Rows -
:::::

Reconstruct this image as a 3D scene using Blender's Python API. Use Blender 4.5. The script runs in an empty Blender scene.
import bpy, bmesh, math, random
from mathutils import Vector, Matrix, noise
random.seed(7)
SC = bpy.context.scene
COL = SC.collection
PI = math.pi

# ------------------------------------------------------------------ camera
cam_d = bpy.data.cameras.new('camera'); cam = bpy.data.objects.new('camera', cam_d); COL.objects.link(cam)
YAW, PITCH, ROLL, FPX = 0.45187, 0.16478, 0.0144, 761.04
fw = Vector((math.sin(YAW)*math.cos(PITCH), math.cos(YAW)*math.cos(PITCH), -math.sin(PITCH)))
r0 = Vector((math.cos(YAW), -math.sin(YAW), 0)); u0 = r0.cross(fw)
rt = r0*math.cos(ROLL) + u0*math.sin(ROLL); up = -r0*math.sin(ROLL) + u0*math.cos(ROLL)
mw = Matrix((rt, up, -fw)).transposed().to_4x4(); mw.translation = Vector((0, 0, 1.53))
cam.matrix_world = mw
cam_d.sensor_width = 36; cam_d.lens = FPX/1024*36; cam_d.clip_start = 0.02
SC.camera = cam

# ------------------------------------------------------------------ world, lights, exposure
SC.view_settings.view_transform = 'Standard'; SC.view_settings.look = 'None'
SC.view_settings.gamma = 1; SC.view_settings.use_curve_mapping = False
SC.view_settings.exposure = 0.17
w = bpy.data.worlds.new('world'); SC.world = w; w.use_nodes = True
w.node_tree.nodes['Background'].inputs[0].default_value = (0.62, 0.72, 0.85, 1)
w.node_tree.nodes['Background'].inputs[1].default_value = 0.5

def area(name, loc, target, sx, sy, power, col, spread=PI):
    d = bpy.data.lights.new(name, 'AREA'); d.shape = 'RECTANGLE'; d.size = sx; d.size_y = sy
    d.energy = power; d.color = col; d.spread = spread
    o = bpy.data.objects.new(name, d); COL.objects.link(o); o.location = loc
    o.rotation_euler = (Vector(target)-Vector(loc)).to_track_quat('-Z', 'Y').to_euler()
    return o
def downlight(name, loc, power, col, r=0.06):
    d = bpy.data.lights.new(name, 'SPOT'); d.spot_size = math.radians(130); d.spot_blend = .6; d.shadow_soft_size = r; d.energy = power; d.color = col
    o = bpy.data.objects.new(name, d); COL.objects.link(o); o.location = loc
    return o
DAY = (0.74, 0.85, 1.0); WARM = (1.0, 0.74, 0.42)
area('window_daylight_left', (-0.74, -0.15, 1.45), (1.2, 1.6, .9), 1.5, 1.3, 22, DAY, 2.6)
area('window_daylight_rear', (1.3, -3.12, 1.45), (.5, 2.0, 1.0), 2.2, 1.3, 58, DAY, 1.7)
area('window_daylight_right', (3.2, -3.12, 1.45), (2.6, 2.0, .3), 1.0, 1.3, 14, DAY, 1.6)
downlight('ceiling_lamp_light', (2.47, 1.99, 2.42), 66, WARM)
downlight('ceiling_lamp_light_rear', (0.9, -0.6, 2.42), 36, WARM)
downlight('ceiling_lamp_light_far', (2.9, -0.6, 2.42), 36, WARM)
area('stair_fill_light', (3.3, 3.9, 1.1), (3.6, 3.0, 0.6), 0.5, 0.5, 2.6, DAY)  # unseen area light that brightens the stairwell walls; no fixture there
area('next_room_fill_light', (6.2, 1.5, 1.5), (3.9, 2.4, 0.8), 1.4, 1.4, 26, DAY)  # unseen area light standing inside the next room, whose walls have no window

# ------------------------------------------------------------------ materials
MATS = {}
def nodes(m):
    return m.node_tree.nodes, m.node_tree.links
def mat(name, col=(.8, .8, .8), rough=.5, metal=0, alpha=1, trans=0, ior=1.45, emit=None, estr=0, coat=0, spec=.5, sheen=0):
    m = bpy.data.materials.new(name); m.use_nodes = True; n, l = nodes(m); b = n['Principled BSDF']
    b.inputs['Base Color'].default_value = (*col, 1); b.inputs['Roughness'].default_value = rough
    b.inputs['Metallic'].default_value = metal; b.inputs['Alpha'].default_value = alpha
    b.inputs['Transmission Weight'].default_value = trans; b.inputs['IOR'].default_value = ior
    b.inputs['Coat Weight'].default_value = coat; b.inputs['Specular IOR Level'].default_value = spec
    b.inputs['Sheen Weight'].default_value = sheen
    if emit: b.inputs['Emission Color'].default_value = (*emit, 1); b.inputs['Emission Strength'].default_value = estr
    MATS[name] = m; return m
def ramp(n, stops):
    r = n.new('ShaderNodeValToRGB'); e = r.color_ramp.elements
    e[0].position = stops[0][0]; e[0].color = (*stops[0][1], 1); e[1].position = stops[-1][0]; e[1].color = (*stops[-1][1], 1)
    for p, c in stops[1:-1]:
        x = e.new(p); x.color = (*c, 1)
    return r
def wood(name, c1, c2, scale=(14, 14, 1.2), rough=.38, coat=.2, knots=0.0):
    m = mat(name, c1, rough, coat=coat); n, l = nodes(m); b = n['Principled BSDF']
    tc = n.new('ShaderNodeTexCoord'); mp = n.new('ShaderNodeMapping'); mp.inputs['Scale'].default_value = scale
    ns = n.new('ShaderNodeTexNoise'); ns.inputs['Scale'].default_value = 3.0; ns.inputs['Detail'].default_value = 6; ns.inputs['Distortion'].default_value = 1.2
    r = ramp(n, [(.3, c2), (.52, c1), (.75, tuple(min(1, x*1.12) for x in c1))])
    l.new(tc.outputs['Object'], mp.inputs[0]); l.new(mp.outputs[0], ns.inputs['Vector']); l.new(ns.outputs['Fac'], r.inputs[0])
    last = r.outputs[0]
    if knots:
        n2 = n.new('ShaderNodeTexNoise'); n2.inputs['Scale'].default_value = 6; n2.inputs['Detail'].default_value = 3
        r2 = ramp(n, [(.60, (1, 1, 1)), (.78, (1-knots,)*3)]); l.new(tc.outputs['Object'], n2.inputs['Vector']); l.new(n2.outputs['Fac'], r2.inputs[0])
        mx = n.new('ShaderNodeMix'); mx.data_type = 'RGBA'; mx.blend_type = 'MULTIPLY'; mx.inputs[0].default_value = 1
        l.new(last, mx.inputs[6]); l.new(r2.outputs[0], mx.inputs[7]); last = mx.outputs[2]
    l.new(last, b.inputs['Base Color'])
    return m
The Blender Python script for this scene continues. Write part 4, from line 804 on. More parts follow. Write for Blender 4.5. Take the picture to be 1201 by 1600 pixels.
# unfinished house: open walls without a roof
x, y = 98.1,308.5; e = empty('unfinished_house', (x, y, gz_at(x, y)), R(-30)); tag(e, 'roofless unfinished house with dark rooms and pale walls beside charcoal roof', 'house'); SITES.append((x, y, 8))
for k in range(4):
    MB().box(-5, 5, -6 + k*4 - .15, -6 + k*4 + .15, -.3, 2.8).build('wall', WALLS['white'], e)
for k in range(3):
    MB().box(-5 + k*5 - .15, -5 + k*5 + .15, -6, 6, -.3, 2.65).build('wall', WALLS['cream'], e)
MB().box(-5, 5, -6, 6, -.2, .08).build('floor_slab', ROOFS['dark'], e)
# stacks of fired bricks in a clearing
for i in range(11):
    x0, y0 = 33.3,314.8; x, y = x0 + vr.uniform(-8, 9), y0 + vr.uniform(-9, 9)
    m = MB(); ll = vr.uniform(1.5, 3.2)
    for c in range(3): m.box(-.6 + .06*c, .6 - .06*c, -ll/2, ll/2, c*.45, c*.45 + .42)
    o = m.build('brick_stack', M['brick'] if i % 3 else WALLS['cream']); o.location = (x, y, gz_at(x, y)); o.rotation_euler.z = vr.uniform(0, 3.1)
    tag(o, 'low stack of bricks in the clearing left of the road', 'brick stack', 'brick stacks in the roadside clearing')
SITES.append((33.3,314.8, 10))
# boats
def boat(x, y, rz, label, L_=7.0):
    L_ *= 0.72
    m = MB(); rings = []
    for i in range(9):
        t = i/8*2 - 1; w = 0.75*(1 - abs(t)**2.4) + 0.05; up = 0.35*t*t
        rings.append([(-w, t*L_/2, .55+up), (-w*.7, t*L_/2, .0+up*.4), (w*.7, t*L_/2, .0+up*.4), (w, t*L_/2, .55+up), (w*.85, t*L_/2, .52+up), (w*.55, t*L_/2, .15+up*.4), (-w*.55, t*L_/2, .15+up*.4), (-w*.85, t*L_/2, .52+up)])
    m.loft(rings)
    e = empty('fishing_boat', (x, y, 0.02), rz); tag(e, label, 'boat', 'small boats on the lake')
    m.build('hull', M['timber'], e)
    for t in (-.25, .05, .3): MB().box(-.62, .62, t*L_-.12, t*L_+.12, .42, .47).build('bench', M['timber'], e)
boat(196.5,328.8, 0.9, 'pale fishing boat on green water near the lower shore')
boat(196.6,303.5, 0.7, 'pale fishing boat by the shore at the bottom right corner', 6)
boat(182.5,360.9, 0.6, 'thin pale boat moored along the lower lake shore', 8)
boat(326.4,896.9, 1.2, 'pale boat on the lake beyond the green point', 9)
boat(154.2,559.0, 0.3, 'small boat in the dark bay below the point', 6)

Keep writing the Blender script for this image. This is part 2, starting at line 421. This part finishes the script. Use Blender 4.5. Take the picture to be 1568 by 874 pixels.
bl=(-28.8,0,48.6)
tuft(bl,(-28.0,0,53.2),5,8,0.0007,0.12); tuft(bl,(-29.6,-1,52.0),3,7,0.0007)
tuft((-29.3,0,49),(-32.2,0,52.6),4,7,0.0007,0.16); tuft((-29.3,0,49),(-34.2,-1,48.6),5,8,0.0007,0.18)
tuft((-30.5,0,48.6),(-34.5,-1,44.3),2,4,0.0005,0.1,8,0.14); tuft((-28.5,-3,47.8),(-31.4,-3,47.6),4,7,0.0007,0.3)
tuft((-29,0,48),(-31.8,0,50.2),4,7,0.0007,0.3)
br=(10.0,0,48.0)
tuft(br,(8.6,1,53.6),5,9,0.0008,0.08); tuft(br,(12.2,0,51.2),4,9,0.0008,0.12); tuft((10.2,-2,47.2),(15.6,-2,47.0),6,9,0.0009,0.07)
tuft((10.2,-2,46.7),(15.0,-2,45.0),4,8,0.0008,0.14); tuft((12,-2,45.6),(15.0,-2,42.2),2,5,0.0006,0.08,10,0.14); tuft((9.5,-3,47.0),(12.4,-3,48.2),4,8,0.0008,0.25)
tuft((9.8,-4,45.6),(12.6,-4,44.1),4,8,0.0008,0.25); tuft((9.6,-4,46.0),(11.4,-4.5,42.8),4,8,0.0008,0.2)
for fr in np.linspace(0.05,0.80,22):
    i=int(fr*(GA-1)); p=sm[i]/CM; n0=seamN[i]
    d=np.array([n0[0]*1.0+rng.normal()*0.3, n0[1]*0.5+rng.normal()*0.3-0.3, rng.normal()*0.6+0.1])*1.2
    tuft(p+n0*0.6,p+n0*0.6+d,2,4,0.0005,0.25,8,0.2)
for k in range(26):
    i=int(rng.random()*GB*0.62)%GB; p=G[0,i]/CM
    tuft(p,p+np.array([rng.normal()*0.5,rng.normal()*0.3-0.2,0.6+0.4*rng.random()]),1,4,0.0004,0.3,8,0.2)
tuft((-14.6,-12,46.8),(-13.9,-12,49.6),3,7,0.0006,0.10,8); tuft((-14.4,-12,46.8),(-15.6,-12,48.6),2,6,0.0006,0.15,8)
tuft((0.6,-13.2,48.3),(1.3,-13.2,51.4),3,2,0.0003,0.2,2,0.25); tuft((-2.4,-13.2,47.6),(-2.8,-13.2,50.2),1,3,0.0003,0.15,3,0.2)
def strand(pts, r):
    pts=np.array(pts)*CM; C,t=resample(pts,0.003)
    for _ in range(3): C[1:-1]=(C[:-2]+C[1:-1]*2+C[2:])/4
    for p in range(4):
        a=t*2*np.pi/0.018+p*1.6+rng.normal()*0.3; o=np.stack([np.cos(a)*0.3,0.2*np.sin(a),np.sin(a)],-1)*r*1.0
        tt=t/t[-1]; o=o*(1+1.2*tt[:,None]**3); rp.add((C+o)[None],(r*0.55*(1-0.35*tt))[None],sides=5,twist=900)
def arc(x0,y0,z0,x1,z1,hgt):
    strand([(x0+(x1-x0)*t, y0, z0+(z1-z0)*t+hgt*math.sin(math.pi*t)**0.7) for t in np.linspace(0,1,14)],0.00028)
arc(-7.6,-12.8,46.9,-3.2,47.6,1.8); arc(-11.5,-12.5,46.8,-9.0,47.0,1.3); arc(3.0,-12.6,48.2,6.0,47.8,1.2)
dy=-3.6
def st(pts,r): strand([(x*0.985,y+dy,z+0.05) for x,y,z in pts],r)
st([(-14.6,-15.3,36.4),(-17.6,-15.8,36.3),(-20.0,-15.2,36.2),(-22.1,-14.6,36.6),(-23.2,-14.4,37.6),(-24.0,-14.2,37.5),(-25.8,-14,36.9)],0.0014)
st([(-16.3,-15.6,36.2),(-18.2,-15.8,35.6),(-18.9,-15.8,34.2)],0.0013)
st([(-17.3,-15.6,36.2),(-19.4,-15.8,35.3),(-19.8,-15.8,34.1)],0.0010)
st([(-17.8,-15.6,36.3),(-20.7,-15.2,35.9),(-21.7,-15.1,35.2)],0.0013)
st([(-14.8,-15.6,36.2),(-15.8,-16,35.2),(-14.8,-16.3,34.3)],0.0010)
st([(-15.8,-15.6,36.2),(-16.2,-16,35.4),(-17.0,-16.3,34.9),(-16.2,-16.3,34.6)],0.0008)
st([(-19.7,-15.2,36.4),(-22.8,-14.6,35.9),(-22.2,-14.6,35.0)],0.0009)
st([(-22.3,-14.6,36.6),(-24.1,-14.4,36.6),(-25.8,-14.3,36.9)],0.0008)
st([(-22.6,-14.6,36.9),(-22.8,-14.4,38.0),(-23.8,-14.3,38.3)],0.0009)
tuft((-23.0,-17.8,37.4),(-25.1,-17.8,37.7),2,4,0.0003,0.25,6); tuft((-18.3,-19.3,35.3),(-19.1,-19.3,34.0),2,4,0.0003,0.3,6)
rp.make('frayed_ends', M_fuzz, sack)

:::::

Exercise details - Looking at the material above, please copy exactly every line from its first line through the line containing "SC.camera = cam", with both ends included and nothing else.

Output for this exercise -
Reconstruct this image as a 3D scene using Blender's Python API. Use Blender 4.5. The script runs in an empty Blender scene.
import bpy, bmesh, math, random
from mathutils import Vector, Matrix, noise
random.seed(7)
SC = bpy.context.scene
COL = SC.collection
PI = math.pi

# ------------------------------------------------------------------ camera
cam_d = bpy.data.cameras.new('camera'); cam = bpy.data.objects.new('camera', cam_d); COL.objects.link(cam)
YAW, PITCH, ROLL, FPX = 0.45187, 0.16478, 0.0144, 761.04
fw = Vector((math.sin(YAW)*math.cos(PITCH), math.cos(YAW)*math.cos(PITCH), -math.sin(PITCH)))
r0 = Vector((math.cos(YAW), -math.sin(YAW), 0)); u0 = r0.cross(fw)
rt = r0*math.cos(ROLL) + u0*math.sin(ROLL); up = -r0*math.sin(ROLL) + u0*math.cos(ROLL)
mw = Matrix((rt, up, -fw)).transposed().to_4x4(); mw.translation = Vector((0, 0, 1.53))
cam.matrix_world = mw
cam_d.sensor_width = 36; cam_d.lens = FPX/1024*36; cam_d.clip_start = 0.02
SC.camera = cam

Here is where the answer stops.